Monday, December 8, 2008

Words To The World #5


If you ever have any doubt that we here in America do Christmas to an excessive, fanatical point, I have simply to point you to that tyrannical chain of retail juggernauts we all know and loathe called Wal-Mart. I’ll skip the anti-Wal-Mart diatribe for now -- it’s been done to death. But I suppose I should explain why I was there, and what horrors I saw.

While with my kids this weekend, we needed a quick, inexpensive lunch fix. The local Santa Clarita McDonald’s -- the one which has always been so busy you were lucky to get into it -- had been removed. With McDonald’s reporting record profits throughout this year, and this one having been such a strong location, this is a mystery. You could hear the locals pondering it when we went in to the nearest alternative McDonald’s -- at Wal-Mart. (By the way, economists who didn’t know we were in a recession until last week could learn a lesson here: If McDonald’s is having a surge of business, it’s because people en masse are being forced to eat cheap. Direct indicator.)

So we went into the McDonald’s at Wal-Mart and, upon finishing our pseudo-meat, liver-killing meal, decided to stroll over and have a look at all the Christmas decorations. They were so abundant and visually loud that it would have required the McDonald’s meal to have blinded us for us not to be drawn in to the madness.

We walked into the Christmas section and were greeted by a slim, young Santa. Oh, he had the red suit, the white beard and the little wire rim glasses, but he looked like a high school kid in the outfit. I asked my teenage daughter if he went to her school, and she acknowledged that he looked familiar.

We turned next to the wall of “push-button” decorations -- a huge, tall section of these variety of animated things you see everywhere with a button that says “try me” and, once pushed, begins to wiggle or move and wail some awful version of Christmas song in some awful voice, annoying every customer and worker in the place. (I think an effective penalty for criminals would be to stick them in a room full of these things all playing at once. No one would ever think of committing a crime again after a trauma like that.) (Actually, I’m not sure what prevents employees from going postal during the holiday season with these things in the store.)

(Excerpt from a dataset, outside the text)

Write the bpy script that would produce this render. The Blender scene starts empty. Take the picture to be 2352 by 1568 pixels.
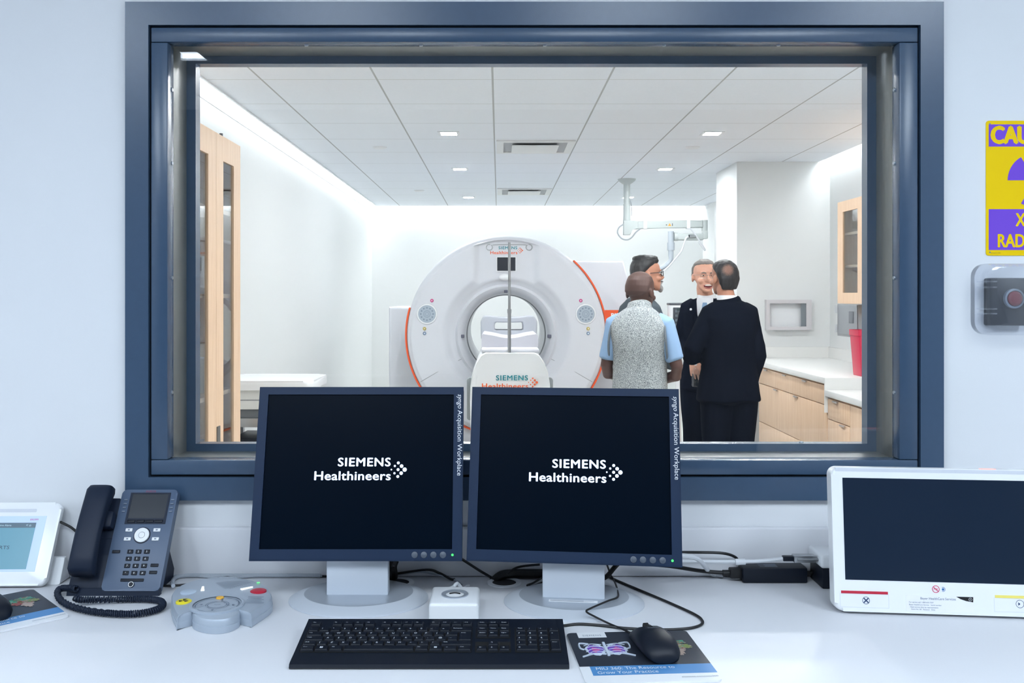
import bpy, bmesh, math, random
from mathutils import Vector, Matrix, Euler, noise
random.seed(7)
R = math.radians
SC = bpy.context.scene
COL = SC.collection

# ------------------------------------------------------------------ camera, world, exposure
F, CX, CY, ZC = 2150.0, 1146.0, 680.0, 1.51      # focal length (px of 2352), eye line, eye height (m)
cam_d = bpy.data.cameras.new('camera')
cam_d.sensor_width = 36.0
cam_d.lens = F * 36.0 / 2352.0
cam_d.shift_x = (1176 - CX) / 2352.0
cam_d.shift_y = -(784 - CY) / 2352.0
cam_d.clip_start = 0.05
cam = bpy.data.objects.new('camera', cam_d)
cam.location = (0, 0, ZC); cam.rotation_euler = (R(90), 0, 0)
COL.objects.link(cam); SC.camera = cam
w = bpy.data.worlds.new('world'); SC.world = w; w.use_nodes = True
w.node_tree.nodes['Background'].inputs[0].default_value = (0.6, 0.7, 0.8, 1)
w.node_tree.nodes['Background'].inputs[1].default_value = 0.02
SC.view_settings.view_transform = 'Standard'
SC.view_settings.look = 'None'
SC.view_settings.gamma = 1.0
SC.view_settings.exposure = 0.0
SC.view_settings.use_curve_mapping = False
CONTROL_LIGHT = ((0.77, 0.885, 1.0), 19.6)      # colour and strength of the control room troffers
COVE_LIGHT = ((0.945, 0.98, 1.0), 24.0)          # scan room cove
DOWN_LIGHT = ((0.96, 0.985, 1.0), 560.0)          # scan room downlights

DZ = 0.907       # worktop height
WY = 2.03        # control room face of the shield wall
CEIL = 2.81      # scan room ceiling
def at(px, py, D): return Vector(((px - CX) * D / F, D, ZC - (py - CY) * D / F))
def dk(px, py, h=0.0): return at(px, py, (ZC - DZ - h) * F / (py - CY))      # a point h above the worktop

# ------------------------------------------------------------------ materials
def lin(c):
    def f(v):
        v = v / 255.0
        return v / 12.92 if v <= 0.04045 else ((v + 0.055) / 1.055) ** 2.4
    return (f(c[0]), f(c[1]), f(c[2]), 1.0)
MATS = {}
def mat(name, rgb, rough=0.5, metal=0.0, emit=None, estr=0.0, bump=0.0, bscale=200.0, coat=0.0, spec=0.5, var=0.0, vscale=20.0, trans=0.0, alpha=1.0):
    if name in MATS: return MATS[name]
    m = bpy.data.materials.new(name); m.use_nodes = True
    nt = m.node_tree; b = nt.nodes['Principled BSDF']
    b.inputs['Base Color'].default_value = lin(rgb)
    b.inputs['Roughness'].default_value = rough
    b.inputs['Metallic'].default_value = metal
    b.inputs['Specular IOR Level'].default_value = spec
    b.inputs['Coat Weight'].default_value = coat
    b.inputs['Transmission Weight'].default_value = trans
    b.inputs['Alpha'].default_value = alpha
    if emit:
        b.inputs['Emission Color'].default_value = lin(emit); b.inputs['Emission Strength'].default_value = estr
    tc = nt.nodes.new('ShaderNodeTexCoord')
    if bump:
        n = nt.nodes.new('ShaderNodeTexNoise'); n.inputs['Scale'].default_value = bscale; n.inputs['Detail'].default_value = 3
        bp = nt.nodes.new('ShaderNodeBump'); bp.inputs['Strength'].default_value = bump; bp.inputs['Distance'].default_value = 0.002
        nt.links.new(tc.outputs['Object'], n.inputs['Vector']); nt.links.new(n.outputs['Fac'], bp.inputs['Height'])
        nt.links.new(bp.outputs['Normal'], b.inputs['Normal'])
    if var:
        n = nt.nodes.new('ShaderNodeTexNoise'); n.inputs['Scale'].default_value = vscale; n.inputs['Detail'].default_value = 4
        r = nt.nodes.new('ShaderNodeMixRGB'); r.blend_type = 'MULTIPLY'; r.inputs[1].default_value = lin(rgb); r.inputs[0].default_value = var
        nt.links.new(tc.outputs['Object'], n.inputs['Vector']); nt.links.new(n.outputs['Fac'], r.inputs[2]); nt.links.new(r.outputs[0], b.inputs['Base Color'])
    MATS[name] = m
    return m

def glass_mat(name, tint=(1, 1, 1), ior=1.5, rough=0.0, refl=1.0, milk=0.0):
    if name in MATS: return MATS[name]
    m = bpy.data.materials.new(name); m.use_nodes = True
    nt = m.node_tree; nt.nodes.clear()
    o = nt.nodes.new('ShaderNodeOutputMaterial'); mx = nt.nodes.new('ShaderNodeMixShader')
    t = nt.nodes.new('ShaderNodeBsdfTransparent'); t.inputs[0].default_value = (*tint, 1)
    g = nt.nodes.new('ShaderNodeBsdfGlossy'); g.inputs['Roughness'].default_value = rough
    g.inputs[0].default_value = (refl, refl, refl, 1)
    lw = nt.nodes.new('ShaderNodeLayerWeight'); lw.inputs[0].default_value = 0.5
    pw = nt.nodes.new('ShaderNodeMath'); pw.operation = 'POWER'; pw.inputs[1].default_value = 5.0
    ma = nt.nodes.new('ShaderNodeMath'); ma.operation = 'MULTIPLY_ADD'; f0 = ((ior - 1) / (ior + 1)) ** 2
    ma.inputs[1].default_value = 1 - f0; ma.inputs[2].default_value = f0
    nt.links.new(lw.outputs['Facing'], pw.inputs[0]); nt.links.new(pw.outputs[0], ma.inputs[0]); nt.links.new(ma.outputs[0], mx.inputs[0])
    nt.links.new(t.outputs[0], mx.inputs[1]); nt.links.new(g.outputs[0], mx.inputs[2])
    if milk:
        d = nt.nodes.new('ShaderNodeBsdfDiffuse'); d.inputs[0].default_value = (.8, .83, .87, 1)
        m2 = nt.nodes.new('ShaderNodeMixShader'); m2.inputs[0].default_value = milk
        nt.links.new(mx.outputs[0], m2.inputs[1]); nt.links.new(d.outputs[0], m2.inputs[2]); mx = m2
    nt.links.new(mx.outputs[0], o.inputs[0])
    MATS[name] = m
    return m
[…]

There were like 87 different varieties of Santa doing some odd thing, including one where he turns his backside to you and shakes his money-maker in your face. There were about 87 more with animals of all kinds, doing a variety of things, singing a variety of songs or playing a variety of music. There were also several different snowman themed ones, including one which hiked up its skirt to reveal the bloomers underneath (something I never knew about snowmen, but there you are). Did all of this really start with Billy the Big Mouth Bass? Like the jerk I am, I pushed as many of the “try me” buttons as I could get going at once and walked away. That’ll teach them to put so many on display at once.

Serenaded by the cacophony, we then walked under the ever-growing variety of big, fat, inflatable decorations. Here we saw more snowmen, animals and Santas in a variety of goofy acts, all ready to be blown up. As tempting as it was, I opted not to purchase and bring home for display the Santa with the serious camel toe problem.

There were a lot of tree ornaments. Some of them were nice. Some of them were incomprehensible. I’ve been in Christmas-only emporiums that had fewer ornaments. Where do they all come from? Where do they all go?

There was a long stretch of nutcrackers. I had to wonder if there was any relevance to the fact that, with the male styled nutcrackers, you put your nuts in their mouth to crack them -- but with any female styled nutcracker, they create an opening in her chest to put your nuts in, rather than having you insert your nuts in her mouth. We actually did find one, and only one, instance of a female styled nutcracker that was set up so it was her mouth that cracked your nuts, just like the male styled ones. But there was only one of her, and all the other nutcrackers would have nothing to do with her.

At last we reached the branded Christmas section. There was an entire array of John Deere decorations. Disney/Pixar CARS decorations. Hannah Montana decorations. But nowhere did I find any Obama decorations. No Keith Olbermann decorations. No gay couple decorations. And then it finally occurred to me.

Christmas is for kids and redneck conservatives, but it’s especially safe for redneck conservative kids.

And then I remembered where I was, and why it might seem that way, and we got out of there.